A memo handing down the pay-or-be-fired ultimatum came from Kenneth Walo, director of the state’s Bureau of Employee Relations. It was e-mailed to state employees.
The Maine State Employees Association negotiated a contract earlier this year requiring the payments from nonunion members to the union. But the memo has a national right-to-work organization up in arms and some nonunion workers crying foul.
“No one should be compelled to pay union dues in order to work,” said Stefan Gleason, vice president of the National Right to Work Legal Defense Foundation.
The payments are to be equal to weekly dues paid by union members, less an amount that’s supposed to be equal to what the union spends for political purposes.
That works out to $3.35 per week starting this July and $6.71 per week starting next July, Walo said. After that it goes to 73.9 percent of the MSEA dues. Right now that’s $9.10 per week.
Walo also said, however, that it will be Gov. John Baldacci who signs the contract with the Maine State Employees Association requiring the payments.
New hires for the past two years have been required to make the payments to the union if they chose not to join, he said. The requirement was extended to longer-serving workers during the recent contract talks, Walo said.
But nonunion workers didn’t know about the change until after the fact because the contract was negotiated behind closed doors.
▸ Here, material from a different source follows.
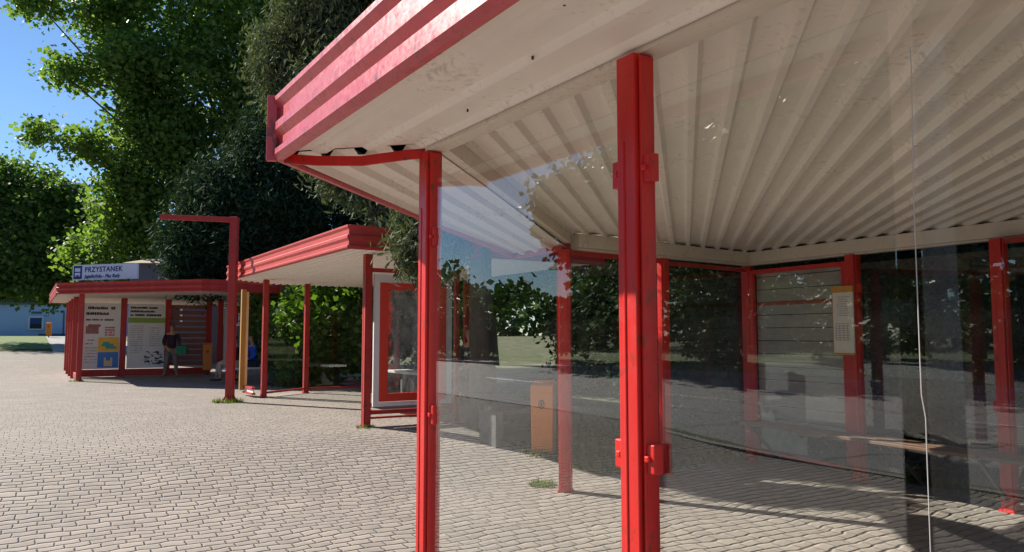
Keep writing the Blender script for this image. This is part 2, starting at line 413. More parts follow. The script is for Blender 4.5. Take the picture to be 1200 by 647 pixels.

“That’s where a lot of the animosity comes from. It was suddenly sprung on us,” said Brian Hodges, who works for the Department of Administrative and Financial Services.
Dana Graham, the MSEA president, defends the fee as simply requiring nonunion employees to “pay their fair share” of costs to conduct negotiations and represent union members’ interests.
Once the fee is being collected, nonunion members will be given access to union labor lawyers and other representation.
“We’ve been supplementing these nonmembers for the past 25 years,” Graham said. “It’s about time that they pay their fair share.”